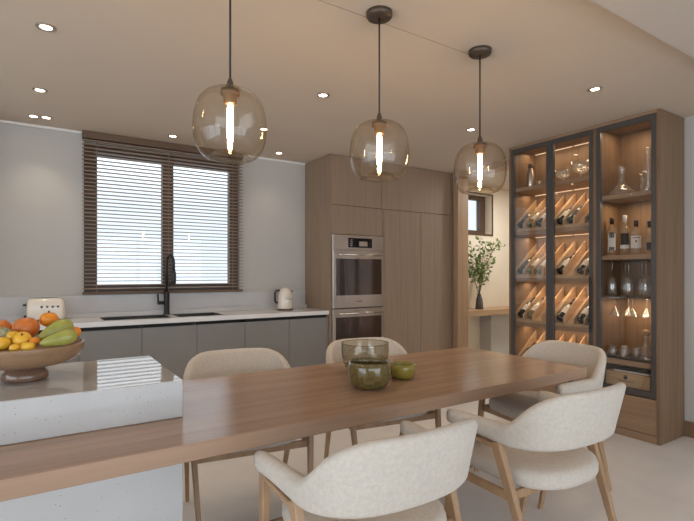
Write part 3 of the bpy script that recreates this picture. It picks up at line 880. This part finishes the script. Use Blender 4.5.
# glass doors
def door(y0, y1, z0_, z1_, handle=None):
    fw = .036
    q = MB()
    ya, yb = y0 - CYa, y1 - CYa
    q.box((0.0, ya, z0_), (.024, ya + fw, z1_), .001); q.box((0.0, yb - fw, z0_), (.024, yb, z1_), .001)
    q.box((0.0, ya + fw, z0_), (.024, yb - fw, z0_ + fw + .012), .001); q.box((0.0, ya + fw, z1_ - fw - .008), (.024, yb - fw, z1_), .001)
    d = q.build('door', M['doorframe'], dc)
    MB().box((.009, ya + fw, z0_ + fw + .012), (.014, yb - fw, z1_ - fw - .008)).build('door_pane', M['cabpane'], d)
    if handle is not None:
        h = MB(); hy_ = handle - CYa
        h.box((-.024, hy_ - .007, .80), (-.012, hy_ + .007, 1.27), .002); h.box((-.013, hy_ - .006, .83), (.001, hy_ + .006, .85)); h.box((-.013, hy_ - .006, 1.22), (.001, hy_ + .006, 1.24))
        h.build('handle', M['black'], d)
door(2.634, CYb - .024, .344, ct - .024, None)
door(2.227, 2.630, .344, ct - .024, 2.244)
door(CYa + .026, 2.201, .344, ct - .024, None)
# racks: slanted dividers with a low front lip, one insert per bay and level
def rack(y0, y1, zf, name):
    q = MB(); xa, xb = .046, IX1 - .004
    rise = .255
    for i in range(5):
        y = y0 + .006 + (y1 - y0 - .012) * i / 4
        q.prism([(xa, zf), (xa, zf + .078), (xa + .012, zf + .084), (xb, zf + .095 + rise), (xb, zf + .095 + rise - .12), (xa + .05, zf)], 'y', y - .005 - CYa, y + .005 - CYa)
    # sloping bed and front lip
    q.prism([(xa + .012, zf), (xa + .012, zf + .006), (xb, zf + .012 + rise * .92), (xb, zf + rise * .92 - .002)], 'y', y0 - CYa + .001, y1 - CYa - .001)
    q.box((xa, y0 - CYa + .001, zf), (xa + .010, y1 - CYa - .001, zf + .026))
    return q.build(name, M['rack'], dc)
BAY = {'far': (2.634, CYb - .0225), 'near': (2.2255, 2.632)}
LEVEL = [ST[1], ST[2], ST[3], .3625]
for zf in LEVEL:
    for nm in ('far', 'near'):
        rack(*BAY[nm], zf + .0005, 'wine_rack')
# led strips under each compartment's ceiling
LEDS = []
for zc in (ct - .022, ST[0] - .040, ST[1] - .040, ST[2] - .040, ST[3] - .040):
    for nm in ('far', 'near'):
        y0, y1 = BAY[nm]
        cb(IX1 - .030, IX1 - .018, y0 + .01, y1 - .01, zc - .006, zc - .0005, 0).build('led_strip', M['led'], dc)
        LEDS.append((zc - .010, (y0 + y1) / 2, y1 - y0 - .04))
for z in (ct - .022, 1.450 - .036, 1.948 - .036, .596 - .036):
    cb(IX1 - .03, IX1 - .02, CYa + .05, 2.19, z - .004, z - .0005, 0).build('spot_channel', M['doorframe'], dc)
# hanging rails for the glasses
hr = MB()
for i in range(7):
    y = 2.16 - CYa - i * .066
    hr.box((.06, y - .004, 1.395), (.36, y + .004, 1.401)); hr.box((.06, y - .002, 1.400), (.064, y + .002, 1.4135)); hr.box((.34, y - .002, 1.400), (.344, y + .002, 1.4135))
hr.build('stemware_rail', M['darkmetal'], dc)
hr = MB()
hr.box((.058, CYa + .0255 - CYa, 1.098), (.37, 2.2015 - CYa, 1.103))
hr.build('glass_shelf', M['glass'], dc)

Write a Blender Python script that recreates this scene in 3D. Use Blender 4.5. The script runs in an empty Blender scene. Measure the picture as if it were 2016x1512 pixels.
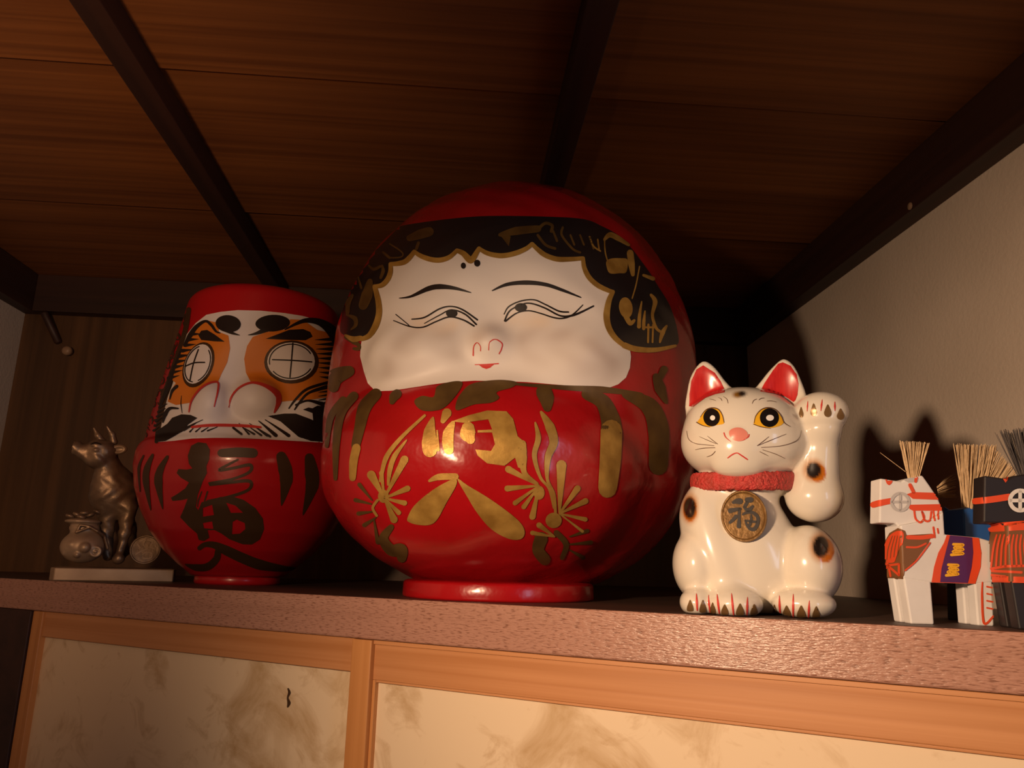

Exercise aim => Return the material exactly as given, apart from the pictures.

Completed exercise =>
Write part 3 of the bpy script that recreates this picture. It picks up at line 880. This part finishes the script. Use Blender 4.5.
# glass doors
def door(y0, y1, z0_, z1_, handle=None):
    fw = .036
    q = MB()
    ya, yb = y0 - CYa, y1 - CYa
    q.box((0.0, ya, z0_), (.024, ya + fw, z1_), .001); q.box((0.0, yb - fw, z0_), (.024, yb, z1_), .001)
    q.box((0.0, ya + fw, z0_), (.024, yb - fw, z0_ + fw + .012), .001); q.box((0.0, ya + fw, z1_ - fw - .008), (.024, yb - fw, z1_), .001)
    d = q.build('door', M['doorframe'], dc)
    MB().box((.009, ya + fw, z0_ + fw + .012), (.014, yb - fw, z1_ - fw - .008)).build('door_pane', M['cabpane'], d)
    if handle is not None:
        h = MB(); hy_ = handle - CYa
        h.box((-.024, hy_ - .007, .80), (-.012, hy_ + .007, 1.27), .002); h.box((-.013, hy_ - .006, .83), (.001, hy_ + .006, .85)); h.box((-.013, hy_ - .006, 1.22), (.001, hy_ + .006, 1.24))
        h.build('handle', M['black'], d)
door(2.634, CYb - .024, .344, ct - .024, None)
door(2.227, 2.630, .344, ct - .024, 2.244)
door(CYa + .026, 2.201, .344, ct - .024, None)
# racks: slanted dividers with a low front lip, one insert per bay and level
def rack(y0, y1, zf, name):
    q = MB(); xa, xb = .046, IX1 - .004
    rise = .255
    for i in range(5):
        y = y0 + .006 + (y1 - y0 - .012) * i / 4
        q.prism([(xa, zf), (xa, zf + .078), (xa + .012, zf + .084), (xb, zf + .095 + rise), (xb, zf + .095 + rise - .12), (xa + .05, zf)], 'y', y - .005 - CYa, y + .005 - CYa)
    # sloping bed and front lip
    q.prism([(xa + .012, zf), (xa + .012, zf + .006), (xb, zf + .012 + rise * .92), (xb, zf + rise * .92 - .002)], 'y', y0 - CYa + .001, y1 - CYa - .001)
    q.box((xa, y0 - CYa + .001, zf), (xa + .010, y1 - CYa - .001, zf + .026))
    return q.build(name, M['rack'], dc)
BAY = {'far': (2.634, CYb - .0225), 'near': (2.2255, 2.632)}
LEVEL = [ST[1], ST[2], ST[3], .3625]
for zf in LEVEL:
    for nm in ('far', 'near'):
        rack(*BAY[nm], zf + .0005, 'wine_rack')
# led strips under each compartment's ceiling
LEDS = []
for zc in (ct - .022, ST[0] - .040, ST[1] - .040, ST[2] - .040, ST[3] - .040):
    for nm in ('far', 'near'):
        y0, y1 = BAY[nm]
        cb(IX1 - .030, IX1 - .018, y0 + .01, y1 - .01, zc - .006, zc - .0005, 0).build('led_strip', M['led'], dc)
        LEDS.append((zc - .010, (y0 + y1) / 2, y1 - y0 - .04))
for z in (ct - .022, 1.450 - .036, 1.948 - .036, .596 - .036):
    cb(IX1 - .03, IX1 - .02, CYa + .05, 2.19, z - .004, z - .0005, 0).build('spot_channel', M['doorframe'], dc)
# hanging rails for the glasses
hr = MB()
for i in range(7):
    y = 2.16 - CYa - i * .066
    hr.box((.06, y - .004, 1.395), (.36, y + .004, 1.401)); hr.box((.06, y - .002, 1.400), (.064, y + .002, 1.4135)); hr.box((.34, y - .002, 1.400), (.344, y + .002, 1.4135))
hr.build('stemware_rail', M['darkmetal'], dc)
hr = MB()
hr.box((.058, CYa + .0255 - CYa, 1.098), (.37, 2.2015 - CYa, 1.103))
hr.build('glass_shelf', M['glass'], dc)

Write a Blender Python script that recreates this scene in 3D. Use Blender 4.5. The script runs in an empty Blender scene. Measure the picture as if it were 2016x1512 pixels.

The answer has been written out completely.